▸ THE PROBLEM
Only the pictures are to be left out; set down the rest of the records exactly.
>> start DATASET ENTRIES
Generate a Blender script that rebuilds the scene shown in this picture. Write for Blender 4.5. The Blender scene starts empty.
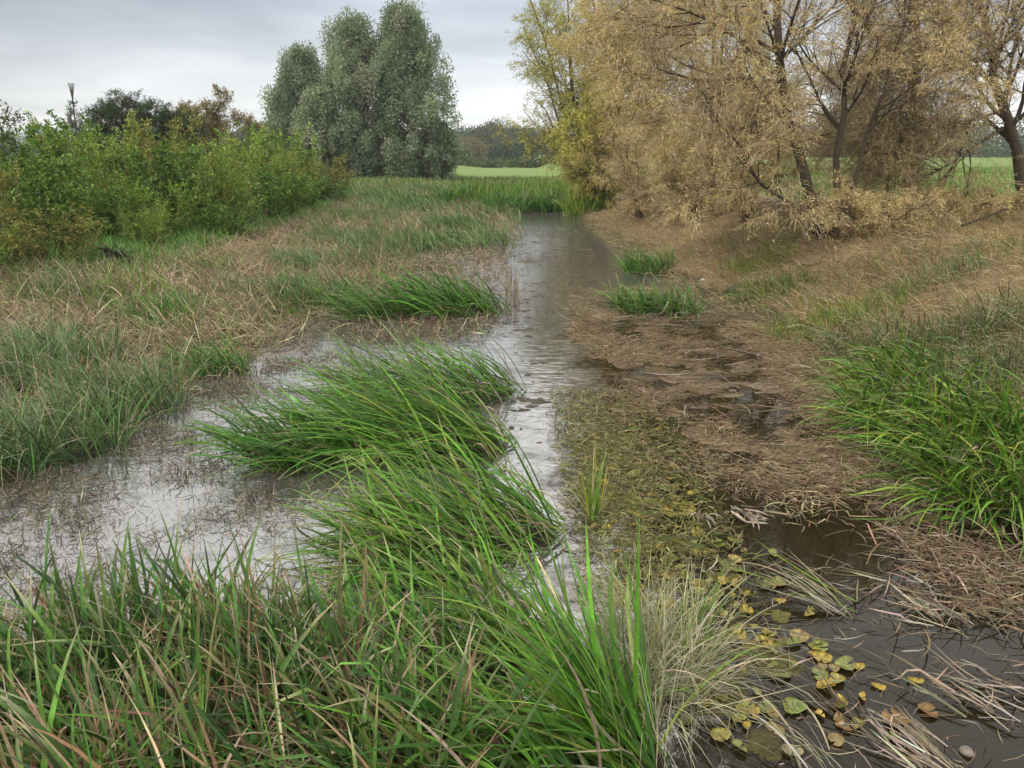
import bpy, math
import numpy as np

rng = np.random.default_rng(11)
PI = math.pi
scene = bpy.context.scene

# ------------------------------------------------------------------ camera
CAM_H, PITCH, FPX = 2.5, math.radians(17.34), 750.0
cam_d = bpy.data.cameras.new("camera")
cam_d.sensor_width = 36.0
cam_d.lens = 36.0 * FPX / 1024.0
cam_d.clip_start = 0.05
cam_d.clip_end = 6000.0
cam = bpy.data.objects.new("camera", cam_d)
scene.collection.objects.link(cam)
cam.location = (0, 0, CAM_H)
cam.rotation_euler = (PI / 2 - PITCH, 0, 0)
scene.camera = cam

# ------------------------------------------------------------------ sky, sun, exposure
SUN_EL, SUN_AZ = math.radians(44), math.radians(-128)     # azimuth measured from +Y towards +X
world = bpy.data.worlds.new("World")
scene.world = world
world.use_nodes = True
wn, wl = world.node_tree.nodes, world.node_tree.links
wn.clear()


def nd(nodes, typ, **kw):
    n = nodes.new(typ)
    for k, v in kw.items():
        if k == "ins":
            for kk, vv in v.items():
                n.inputs[kk].default_value = vv
        else:
            setattr(n, k, v)
    return n


out = nd(wn, "ShaderNodeOutputWorld")
bg = nd(wn, "ShaderNodeBackground", ins={"Strength": 0.1})
sky = nd(wn, "ShaderNodeTexSky", sky_type="NISHITA", sun_disc=False)
sky.sun_elevation = SUN_EL
sky.sun_rotation = SUN_AZ
tc = nd(wn, "ShaderNodeTexCoord")
sep = nd(wn, "ShaderNodeSeparateXYZ")
wl.new(tc.outputs["Generated"], sep.inputs[0])
zc = nd(wn, "ShaderNodeMath", operation="MAXIMUM", ins={1: 0.0})
wl.new(sep.outputs["Z"], zc.inputs[0])
zadd = nd(wn, "ShaderNodeMath", operation="ADD", ins={1: 0.12})
wl.new(zc.outputs[0], zadd.inputs[0])
dx_ = nd(wn, "ShaderNodeMath", operation="DIVIDE")
dy_ = nd(wn, "ShaderNodeMath", operation="DIVIDE")
wl.new(sep.outputs["X"], dx_.inputs[0]); wl.new(zadd.outputs[0], dx_.inputs[1])
wl.new(sep.outputs["Y"], dy_.inputs[0]); wl.new(zadd.outputs[0], dy_.inputs[1])
cmb = nd(wn, "ShaderNodeCombineXYZ")
wl.new(dx_.outputs[0], cmb.inputs[0]); wl.new(dy_.outputs[0], cmb.inputs[1])
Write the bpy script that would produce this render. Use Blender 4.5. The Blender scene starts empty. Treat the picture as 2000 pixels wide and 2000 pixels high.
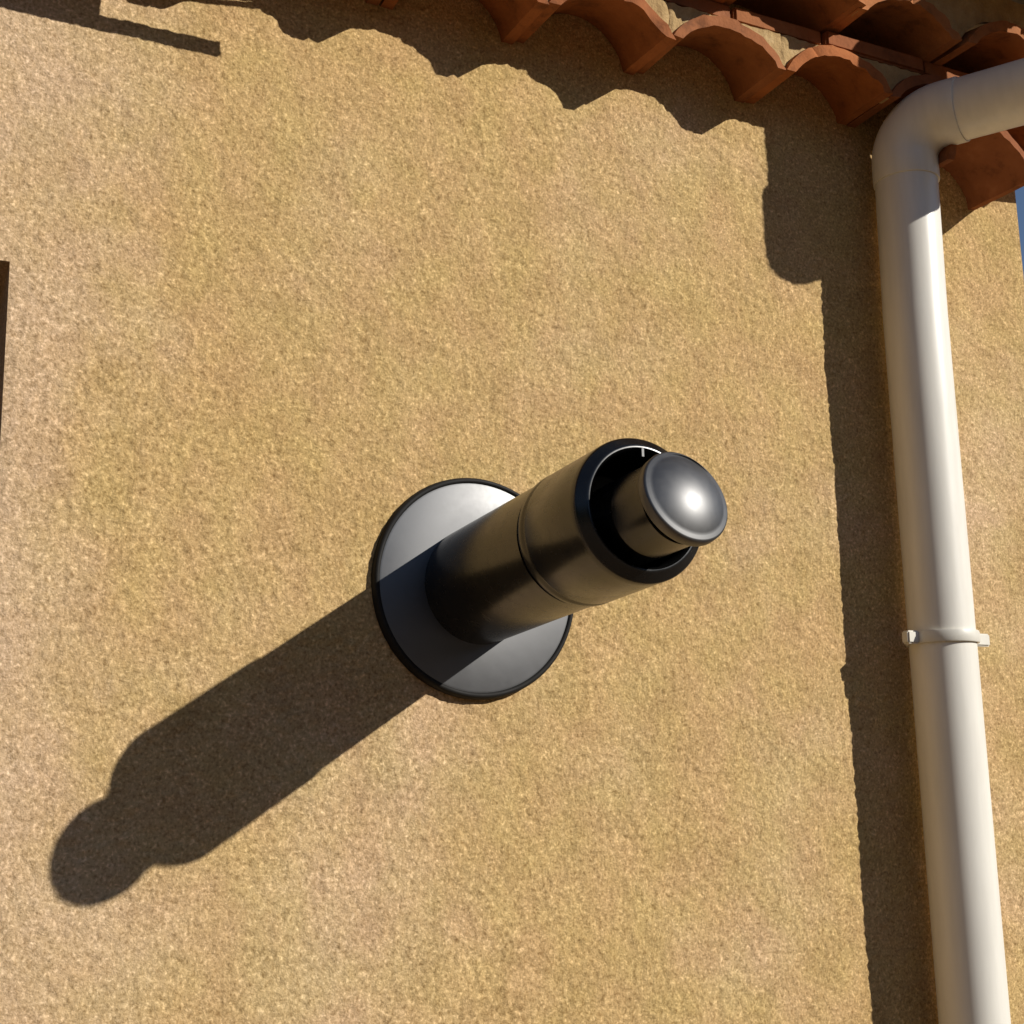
>> end DATASET ENTRIES
▸ SOLUTION
Generate a Blender script that rebuilds the scene shown in this picture. Write for Blender 4.5. The Blender scene starts empty.
import bpy, math
import numpy as np

rng = np.random.default_rng(11)
PI = math.pi
scene = bpy.context.scene

# ------------------------------------------------------------------ camera
CAM_H, PITCH, FPX = 2.5, math.radians(17.34), 750.0
cam_d = bpy.data.cameras.new("camera")
cam_d.sensor_width = 36.0
cam_d.lens = 36.0 * FPX / 1024.0
cam_d.clip_start = 0.05
cam_d.clip_end = 6000.0
cam = bpy.data.objects.new("camera", cam_d)
scene.collection.objects.link(cam)
cam.location = (0, 0, CAM_H)
cam.rotation_euler = (PI / 2 - PITCH, 0, 0)
scene.camera = cam

# ------------------------------------------------------------------ sky, sun, exposure
SUN_EL, SUN_AZ = math.radians(44), math.radians(-128)     # azimuth measured from +Y towards +X
world = bpy.data.worlds.new("World")
scene.world = world
world.use_nodes = True
wn, wl = world.node_tree.nodes, world.node_tree.links
wn.clear()


def nd(nodes, typ, **kw):
    n = nodes.new(typ)
    for k, v in kw.items():
        if k == "ins":
            for kk, vv in v.items():
                n.inputs[kk].default_value = vv
        else:
            setattr(n, k, v)
    return n


out = nd(wn, "ShaderNodeOutputWorld")
bg = nd(wn, "ShaderNodeBackground", ins={"Strength": 0.1})
sky = nd(wn, "ShaderNodeTexSky", sky_type="NISHITA", sun_disc=False)
sky.sun_elevation = SUN_EL
sky.sun_rotation = SUN_AZ
tc = nd(wn, "ShaderNodeTexCoord")
sep = nd(wn, "ShaderNodeSeparateXYZ")
wl.new(tc.outputs["Generated"], sep.inputs[0])
zc = nd(wn, "ShaderNodeMath", operation="MAXIMUM", ins={1: 0.0})
wl.new(sep.outputs["Z"], zc.inputs[0])
zadd = nd(wn, "ShaderNodeMath", operation="ADD", ins={1: 0.12})
wl.new(zc.outputs[0], zadd.inputs[0])
dx_ = nd(wn, "ShaderNodeMath", operation="DIVIDE")
dy_ = nd(wn, "ShaderNodeMath", operation="DIVIDE")
wl.new(sep.outputs["X"], dx_.inputs[0]); wl.new(zadd.outputs[0], dx_.inputs[1])
wl.new(sep.outputs["Y"], dy_.inputs[0]); wl.new(zadd.outputs[0], dy_.inputs[1])
cmb = nd(wn, "ShaderNodeCombineXYZ")
wl.new(dx_.outputs[0], cmb.inputs[0]); wl.new(dy_.outputs[0], cmb.inputs[1])
Write the bpy script that would produce this render. Use Blender 4.5. The Blender scene starts empty. Treat the picture as 2000 pixels wide and 2000 pixels high.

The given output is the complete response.